Luckily, we got a ride to a prior aid station, where a pacer had stashed a vehicle that he needed returned to the starting area. I got us back to the start/finish area right about sunrise. We each got a quick shower and then fell asleep.

We spent the afternoon watching people finish and enjoying a few beers. Even the finishers could only talk about the mud on the course. A fellow New Englander, who had broken her foot two days before this race last year, finished as second female and first masters female, earning a silver buckle. Sherpa John fought through foot problems and a delirious pacer to finish around 32 hours.

Unlike last year, no one finished in the last five minutes and the trail sweeps showed up with about 10 minutes left in the race. The race was over.

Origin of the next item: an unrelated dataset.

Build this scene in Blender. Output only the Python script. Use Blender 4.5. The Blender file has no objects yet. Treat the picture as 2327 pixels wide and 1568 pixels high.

I'm disappointed for Joe, because I know he worked hard to get ready for this event. I think he is now thinking about trying an easier 100 to get more experience before trying MMT again.

Before the race, I had warned Joe that no matter how much help I provided, and no matter how much encouragement I could provide, he would reach a point in the race where he would have to find the desire to finish inside himself. I've hit that point myself many times. Sometimes, I've given in to the pain of the moment and sometimes I haven't. Regretfully, even if you continue at one low point, you have to find the will to continue over and over again. But, you only have to give in once and you're done. Joe had reached a point where pain in his feet made the decision easy for him, at least at the time.

To me, that decision point or series of decision points is the essence of ultra running. Can you find a way to continue and a way to care when your body is screaming at you to stop this silliness?

Joe didn't finish this time, but he learned a lot. He'll use the experience in the future and I'm sure he'll eventually get his 100 mile finish.

1 comment:

David Ray said...

Excellent report! I found this very informative as to the thought processes during the run.

And whippoorwills are only worse when you're actually trying to sleep in a tent with 2 or 3 in the vicinity.